Please, without the pictures, retype exactly the lines from the start of the material through the line that holds "nrs = np.random.RandomState(11)".

## DATA PROVIDED
════════════════

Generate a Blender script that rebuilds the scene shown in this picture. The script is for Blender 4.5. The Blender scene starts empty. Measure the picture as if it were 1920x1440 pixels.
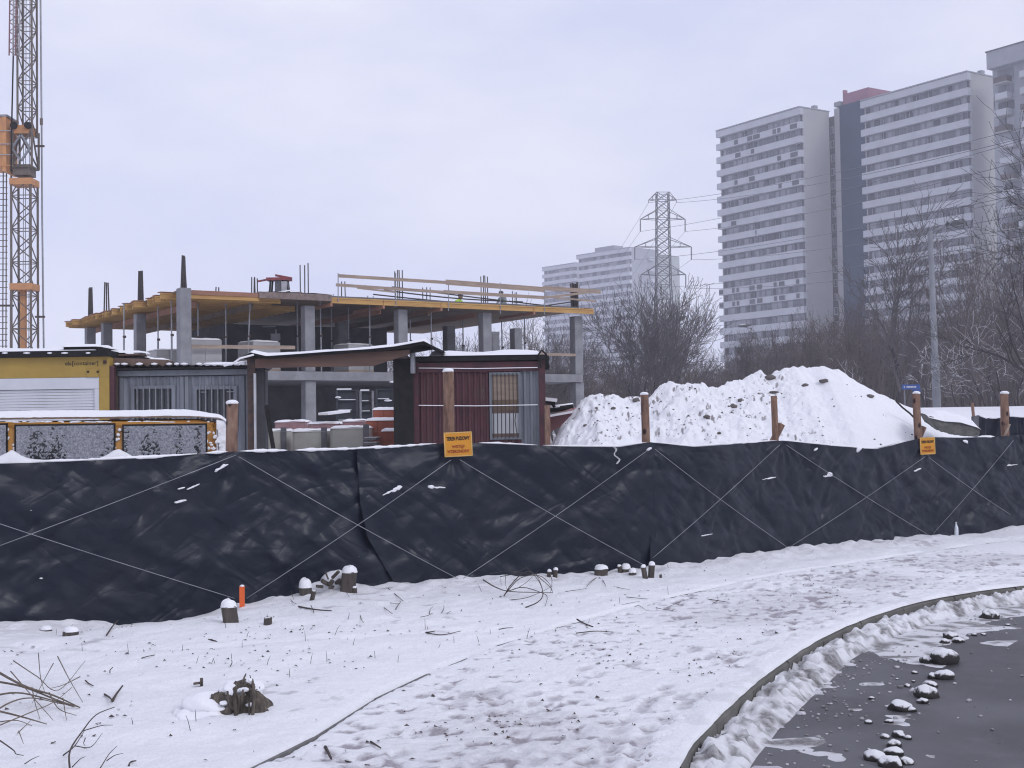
import bpy, bmesh, math, random
import numpy as np
from mathutils import Vector, Matrix

SC = bpy.context.scene
COL = SC.collection
R = math.radians
rnd = random.Random(7)
nrs = np.random.RandomState(11)

# ---------------------------------------------------------------- camera
EYE = Vector((0.0, 0.0, 1.65))
FPX, CX, CY = 2450.0, 960.0, 720.0
PITCH, ROLL = math.atan(80 / 2450.0), 0.015
_fw = Vector((0, math.cos(PITCH), math.sin(PITCH)))
_r0 = Vector((1, 0, 0))
_u0 = Vector((0, -math.sin(PITCH), math.cos(PITCH)))
RC = math.cos(ROLL) * _r0 - math.sin(ROLL) * _u0
UC = math.sin(ROLL) * _r0 + math.cos(ROLL) * _u0
cam_d = bpy.data.cameras.new('camera')
cam_d.sensor_width = 36.0
cam_d.lens = 36.0 * FPX / 1920.0
cam_d.clip_start, cam_d.clip_end = 0.1, 3000
cam = bpy.data.objects.new('camera', cam_d)
COL.objects.link(cam)
M = Matrix((RC, UC, -_fw)).transposed().to_4x4()
M.translation = EYE
cam.matrix_world = M
SC.camera = cam

# ---------------------------------------------------------------- world, sun, exposure
HAZE = 0.00085
SUN_EL, SUN_AZ = R(36), R(132)          # azimuth clockwise from +Y: behind the viewer, to the right
world = bpy.data.worlds.new('World')
SC.world = world
world.use_nodes = True
wn, wl = world.node_tree.nodes, world.node_tree.links
wn.clear()
wo = wn.new('ShaderNodeOutputWorld')
bg = wn.new('ShaderNodeBackground')
bg.inputs['Strength'].default_value = 0.1
sky = wn.new('ShaderNodeTexSky')
sky.sky_type = 'NISHITA'
sky.sun_disc = False
sky.sun_elevation = SUN_EL
sky.sun_rotation = SUN_AZ
tc = wn.new('ShaderNodeTexCoord')
mp = wn.new('ShaderNodeMapping')
mp.inputs['Scale'].default_value = (1.0, 1.0, 2.6)
nz = wn.new('ShaderNodeTexNoise')
nz.inputs['Scale'].default_value = 3.2
nz.inputs['Detail'].default_value = 5.0
nz.inputs['Roughness'].default_value = 0.55
cr = wn.new('ShaderNodeValToRGB')
cr.color_ramp.elements[0].position = 0.36
cr.color_ramp.elements[1].position = 0.66
cr.color_ramp.elements[0].color = (6.35, 6.65, 8.75, 1)
cr.color_ramp.elements[1].color = (8.15, 8.25, 9.40, 1)
mx = wn.new('ShaderNodeMix')
mx.data_type = 'RGBA'
mx.inputs[0].default_value = 0.93
wl.new(tc.outputs['Generated'], mp.inputs['Vector'])
wl.new(mp.outputs['Vector'], nz.inputs['Vector'])
wl.new(nz.outputs['Fac'], cr.inputs['Fac'])
wl.new(sky.outputs['Color'], mx.inputs[6])
wl.new(cr.outputs['Color'], mx.inputs[7])
wl.new(mx.outputs[2], bg.inputs['Color'])
wl.new(bg.outputs['Background'], wo.inputs['Surface'])

sun_d = bpy.data.lights.new('sun', 'SUN')
sun_d.energy = 1.0
sun_d.angle = R(22)
sun_d.color = (0.97, 0.975, 1.0)
sun = bpy.data.objects.new('sun', sun_d)
COL.objects.link(sun)
sdir = Vector((math.sin(SUN_AZ) * math.cos(SUN_EL), math.cos(SUN_AZ) * math.cos(SUN_EL), math.sin(SUN_EL)))
sun.rotation_euler = sdir.to_track_quat('Z', 'Y').to_euler()
sun.location = (0, -20, 40)

SC.view_settings.view_transform = 'Standard'
SC.view_settings.look = 'None'
SC.view_settings.exposure = 0.13
SC.view_settings.gamma = 1.0
SC.view_settings.use_curve_mapping = False
SC.render.engine = 'CYCLES'
SC.cycles.use_denoising = True
try:
    SC.cycles.denoiser = 'OPENIMAGEDENOISE'
    SC.cycles.denoising_prefilter = 'ACCURATE'
except Exception:
    pass
SC.cycles.pixel_filter_type = 'BLACKMAN_HARRIS'
SC.cycles.filter_width = 1.15
SC.cycles.max_bounces = 6
SC.cycles.diffuse_bounces = 3
SC.cycles.glossy_bounces = 3
SC.cycles.transmission_bounces = 4
SC.cycles.volume_bounces = 1
SC.cycles.transparent_max_bounces = 8

# ---------------------------------------------------------------- helpers
def ray(px, py):
    return _fw + RC * ((px - CX) / FPX) + UC * ((CY - py) / FPX)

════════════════

## RESPONSE TO THIS TASK
Generate a Blender script that rebuilds the scene shown in this picture. The script is for Blender 4.5. The Blender scene starts empty. Measure the picture as if it were 1920x1440 pixels.
import bpy, bmesh, math, random
import numpy as np
from mathutils import Vector, Matrix

SC = bpy.context.scene
COL = SC.collection
R = math.radians
rnd = random.Random(7)
nrs = np.random.RandomState(11)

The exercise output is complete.